Wednesday, January 29, 2003

The naked city

For me and my writer friends, this article from The Morning News -- a "web-based broadsheet" I'd never heard of until I saw the link on Romenesko -- gives us all a glimpse into the rarified world of New York publishing. Ordinarily I would find stuff like this depressing, but the author takes such a sardonic look at it all, I enjoyed it anyway. Maybe it's her theory that there are 20 good stories submitted by unknown writers to the New Yorker every month. That's only half of one percent, but hey, that's twenty a month. I'm just glad there's that much good writing about.

Speaking of stories, I heard someone interviewed on "Talk of the Nation" today -- an author named Neal Gabler -- who said there were three big reasons why so-called reality TV shows are so popular. First, people are exhausted by narrative; second, the reality shows offer a genuinely open-ended narrative which, because it hasn't happened yet, is always in doubt; and third, there's something at stake, whether it's a million dollars or a potential fiance.

I was struck by the first reason, that people are exhausted by the ubiquitous presence of narrative. It's an idea that's occurred to me before. Think of the thousands of stories we see on television and in movies, read in books, and see in other venues like the theater.

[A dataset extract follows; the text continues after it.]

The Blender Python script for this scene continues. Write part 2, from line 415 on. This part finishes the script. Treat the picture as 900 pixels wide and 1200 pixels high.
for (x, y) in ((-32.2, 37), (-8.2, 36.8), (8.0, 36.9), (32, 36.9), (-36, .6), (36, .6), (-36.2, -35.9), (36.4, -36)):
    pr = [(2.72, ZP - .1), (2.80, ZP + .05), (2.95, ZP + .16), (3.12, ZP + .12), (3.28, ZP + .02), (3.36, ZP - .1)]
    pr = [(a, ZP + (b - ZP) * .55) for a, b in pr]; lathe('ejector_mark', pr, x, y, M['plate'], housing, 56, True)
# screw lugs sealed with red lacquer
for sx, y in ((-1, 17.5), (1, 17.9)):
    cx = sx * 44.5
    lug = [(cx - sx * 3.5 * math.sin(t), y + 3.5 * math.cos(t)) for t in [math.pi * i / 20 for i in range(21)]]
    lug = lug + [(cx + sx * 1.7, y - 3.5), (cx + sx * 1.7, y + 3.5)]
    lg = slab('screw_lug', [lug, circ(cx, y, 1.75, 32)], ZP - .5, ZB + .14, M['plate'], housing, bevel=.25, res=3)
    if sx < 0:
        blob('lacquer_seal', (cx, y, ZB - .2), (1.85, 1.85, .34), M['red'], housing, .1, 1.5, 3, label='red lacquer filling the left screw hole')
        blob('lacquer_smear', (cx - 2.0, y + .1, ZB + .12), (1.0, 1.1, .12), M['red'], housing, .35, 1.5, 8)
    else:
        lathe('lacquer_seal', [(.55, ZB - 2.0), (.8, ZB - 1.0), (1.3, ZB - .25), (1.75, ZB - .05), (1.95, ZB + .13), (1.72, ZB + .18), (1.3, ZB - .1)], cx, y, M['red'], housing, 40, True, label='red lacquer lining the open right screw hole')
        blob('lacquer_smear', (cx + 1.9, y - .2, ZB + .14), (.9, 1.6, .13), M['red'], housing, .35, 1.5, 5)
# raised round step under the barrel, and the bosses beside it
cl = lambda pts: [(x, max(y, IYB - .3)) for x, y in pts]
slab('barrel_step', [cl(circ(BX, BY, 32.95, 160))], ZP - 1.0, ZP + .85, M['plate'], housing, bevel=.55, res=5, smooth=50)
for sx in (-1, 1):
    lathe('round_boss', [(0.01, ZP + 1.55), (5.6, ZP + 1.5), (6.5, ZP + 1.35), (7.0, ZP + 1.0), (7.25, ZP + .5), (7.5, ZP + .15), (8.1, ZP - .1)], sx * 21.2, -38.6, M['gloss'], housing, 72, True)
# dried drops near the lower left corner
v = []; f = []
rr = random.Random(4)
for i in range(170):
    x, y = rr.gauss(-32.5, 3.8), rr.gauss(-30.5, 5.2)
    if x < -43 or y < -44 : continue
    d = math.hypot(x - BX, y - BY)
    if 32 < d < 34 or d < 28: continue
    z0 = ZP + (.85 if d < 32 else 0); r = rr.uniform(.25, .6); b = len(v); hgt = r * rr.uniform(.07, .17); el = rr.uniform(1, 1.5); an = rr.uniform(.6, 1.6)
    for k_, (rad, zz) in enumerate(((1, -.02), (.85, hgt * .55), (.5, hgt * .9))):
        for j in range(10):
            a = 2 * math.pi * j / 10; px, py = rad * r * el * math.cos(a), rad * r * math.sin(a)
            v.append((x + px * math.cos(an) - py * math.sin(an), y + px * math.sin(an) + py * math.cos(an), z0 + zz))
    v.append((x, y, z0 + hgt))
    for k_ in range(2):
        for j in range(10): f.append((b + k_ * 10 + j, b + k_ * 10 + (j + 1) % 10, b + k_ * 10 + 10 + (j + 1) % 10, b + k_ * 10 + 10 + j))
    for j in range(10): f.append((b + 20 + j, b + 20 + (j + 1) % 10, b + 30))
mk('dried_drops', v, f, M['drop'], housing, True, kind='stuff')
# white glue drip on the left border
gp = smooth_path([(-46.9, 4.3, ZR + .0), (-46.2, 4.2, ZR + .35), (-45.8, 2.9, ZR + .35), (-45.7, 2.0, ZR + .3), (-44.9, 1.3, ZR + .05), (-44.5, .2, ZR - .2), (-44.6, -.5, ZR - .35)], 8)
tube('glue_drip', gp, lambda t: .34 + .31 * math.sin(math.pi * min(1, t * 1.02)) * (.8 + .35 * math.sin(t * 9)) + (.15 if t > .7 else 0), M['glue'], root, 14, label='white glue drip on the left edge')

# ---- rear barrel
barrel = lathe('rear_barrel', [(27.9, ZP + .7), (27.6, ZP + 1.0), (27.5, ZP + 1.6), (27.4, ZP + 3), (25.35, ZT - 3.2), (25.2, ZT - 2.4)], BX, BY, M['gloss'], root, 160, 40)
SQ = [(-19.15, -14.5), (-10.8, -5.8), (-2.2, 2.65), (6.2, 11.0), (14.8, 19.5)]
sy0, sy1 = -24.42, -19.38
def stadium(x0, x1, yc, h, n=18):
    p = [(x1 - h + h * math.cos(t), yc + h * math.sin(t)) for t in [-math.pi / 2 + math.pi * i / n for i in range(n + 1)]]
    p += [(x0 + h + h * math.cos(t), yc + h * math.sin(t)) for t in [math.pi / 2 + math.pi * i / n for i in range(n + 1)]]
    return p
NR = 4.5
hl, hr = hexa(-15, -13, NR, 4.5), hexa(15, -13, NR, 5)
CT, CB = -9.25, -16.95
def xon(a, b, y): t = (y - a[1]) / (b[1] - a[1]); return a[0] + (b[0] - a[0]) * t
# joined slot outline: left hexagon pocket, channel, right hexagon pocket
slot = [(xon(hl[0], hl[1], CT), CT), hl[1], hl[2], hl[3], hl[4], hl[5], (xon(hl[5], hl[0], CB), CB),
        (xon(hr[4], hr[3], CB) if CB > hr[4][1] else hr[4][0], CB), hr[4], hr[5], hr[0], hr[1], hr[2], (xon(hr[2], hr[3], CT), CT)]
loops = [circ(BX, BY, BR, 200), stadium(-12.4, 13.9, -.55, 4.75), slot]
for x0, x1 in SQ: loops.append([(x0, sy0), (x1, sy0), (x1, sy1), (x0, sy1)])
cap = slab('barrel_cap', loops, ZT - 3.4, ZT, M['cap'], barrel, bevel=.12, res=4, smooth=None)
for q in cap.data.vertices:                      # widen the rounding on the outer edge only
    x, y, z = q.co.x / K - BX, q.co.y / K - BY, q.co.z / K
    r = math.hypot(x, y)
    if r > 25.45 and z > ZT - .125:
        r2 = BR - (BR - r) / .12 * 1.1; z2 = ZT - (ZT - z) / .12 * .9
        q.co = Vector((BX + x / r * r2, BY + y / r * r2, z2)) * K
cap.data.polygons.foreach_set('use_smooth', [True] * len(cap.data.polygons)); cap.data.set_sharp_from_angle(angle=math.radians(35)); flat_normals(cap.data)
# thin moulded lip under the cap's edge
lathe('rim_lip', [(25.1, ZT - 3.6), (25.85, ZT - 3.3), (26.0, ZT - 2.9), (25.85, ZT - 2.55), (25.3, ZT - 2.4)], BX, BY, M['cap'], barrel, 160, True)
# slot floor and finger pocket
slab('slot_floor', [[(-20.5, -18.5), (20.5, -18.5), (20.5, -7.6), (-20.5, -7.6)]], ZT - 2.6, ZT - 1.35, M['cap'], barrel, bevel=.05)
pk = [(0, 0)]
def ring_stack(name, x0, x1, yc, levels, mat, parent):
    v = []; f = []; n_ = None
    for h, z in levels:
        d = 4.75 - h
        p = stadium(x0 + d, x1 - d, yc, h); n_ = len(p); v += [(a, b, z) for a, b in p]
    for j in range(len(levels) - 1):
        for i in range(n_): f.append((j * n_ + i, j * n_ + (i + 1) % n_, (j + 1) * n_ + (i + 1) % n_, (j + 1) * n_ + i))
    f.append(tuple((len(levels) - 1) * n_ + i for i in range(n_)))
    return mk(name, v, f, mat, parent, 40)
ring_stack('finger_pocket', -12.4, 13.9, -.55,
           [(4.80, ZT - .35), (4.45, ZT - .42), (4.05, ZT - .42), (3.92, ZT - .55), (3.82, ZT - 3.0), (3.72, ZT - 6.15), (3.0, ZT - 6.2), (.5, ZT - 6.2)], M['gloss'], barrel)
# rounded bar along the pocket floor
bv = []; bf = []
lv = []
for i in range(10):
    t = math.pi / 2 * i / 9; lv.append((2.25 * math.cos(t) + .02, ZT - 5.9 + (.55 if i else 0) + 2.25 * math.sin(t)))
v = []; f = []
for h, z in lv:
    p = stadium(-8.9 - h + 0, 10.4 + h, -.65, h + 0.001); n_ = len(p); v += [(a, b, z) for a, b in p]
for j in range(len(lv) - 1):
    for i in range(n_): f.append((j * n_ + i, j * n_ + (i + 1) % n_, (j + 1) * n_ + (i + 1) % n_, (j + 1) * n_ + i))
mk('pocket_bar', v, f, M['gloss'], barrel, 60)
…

No matter how long the work is, whether it's the 22 minutes that a network sitcom gets between commercials, the three solid hours of "The Two Towers," or the hundreds of pages of a Dickens book, that's thousands of expositions, complications, turning points and climaxes. I was impressed by this for the first time a few years ago when UPN was running "Star Trek: The Next Generation" night after night, week in and week out, until they had run all 278 episodes about three times each. After that kind of exposure to pure narrative -- when the only thing that changes from episode to episode is the plot itself, with the characters and the basic setting (the spaceship) remaining the same -- the patterns of the teleplays start to emerge, and I started to see the extent to which it was all formulaic.

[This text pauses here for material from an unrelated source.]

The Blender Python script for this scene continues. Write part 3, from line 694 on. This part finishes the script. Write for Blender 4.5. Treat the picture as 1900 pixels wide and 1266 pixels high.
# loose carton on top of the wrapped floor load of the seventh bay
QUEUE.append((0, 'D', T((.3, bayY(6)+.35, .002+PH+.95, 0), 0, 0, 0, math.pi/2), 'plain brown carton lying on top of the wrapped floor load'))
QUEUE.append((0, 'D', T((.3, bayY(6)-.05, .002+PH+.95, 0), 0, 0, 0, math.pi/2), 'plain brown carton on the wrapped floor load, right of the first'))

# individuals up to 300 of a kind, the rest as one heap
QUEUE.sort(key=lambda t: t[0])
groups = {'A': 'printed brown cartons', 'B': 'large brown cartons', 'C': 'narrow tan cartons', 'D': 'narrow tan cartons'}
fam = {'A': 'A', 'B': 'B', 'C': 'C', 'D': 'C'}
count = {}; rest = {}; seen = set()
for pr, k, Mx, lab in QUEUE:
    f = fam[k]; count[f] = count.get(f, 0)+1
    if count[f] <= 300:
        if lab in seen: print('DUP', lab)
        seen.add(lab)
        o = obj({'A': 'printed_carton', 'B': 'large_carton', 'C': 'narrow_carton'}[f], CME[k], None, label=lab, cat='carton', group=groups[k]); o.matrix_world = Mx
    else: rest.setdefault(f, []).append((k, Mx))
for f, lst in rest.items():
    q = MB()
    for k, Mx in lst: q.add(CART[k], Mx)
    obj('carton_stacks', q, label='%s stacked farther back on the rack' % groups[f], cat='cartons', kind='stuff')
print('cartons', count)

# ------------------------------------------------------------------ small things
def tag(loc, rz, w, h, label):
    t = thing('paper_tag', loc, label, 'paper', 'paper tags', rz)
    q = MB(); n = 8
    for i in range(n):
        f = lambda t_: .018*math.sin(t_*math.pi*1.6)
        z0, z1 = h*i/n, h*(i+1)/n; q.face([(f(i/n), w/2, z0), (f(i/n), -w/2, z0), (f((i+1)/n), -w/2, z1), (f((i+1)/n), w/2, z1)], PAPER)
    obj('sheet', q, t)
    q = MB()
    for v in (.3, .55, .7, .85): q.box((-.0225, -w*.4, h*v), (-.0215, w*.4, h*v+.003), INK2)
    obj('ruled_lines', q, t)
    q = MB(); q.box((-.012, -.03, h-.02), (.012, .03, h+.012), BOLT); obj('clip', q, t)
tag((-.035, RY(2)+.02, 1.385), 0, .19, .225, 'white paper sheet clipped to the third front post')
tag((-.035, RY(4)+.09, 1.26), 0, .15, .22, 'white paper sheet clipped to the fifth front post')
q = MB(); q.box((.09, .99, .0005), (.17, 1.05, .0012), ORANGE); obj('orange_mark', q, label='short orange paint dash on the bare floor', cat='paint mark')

Surely the human imagination suffers some sort of fatigue after years of narrative. I'm not even talking about the tens of thousands of characters you are presented with. I'm just talking about the thousands of narrative arcs you have to digest. After a while you have to think, "Enough already -- I'd rather watch paint dry!" And voila! It's reality TV to the rescue. (Gabler's ideas are also referred to in this article from The Witness, and don't miss this interview.)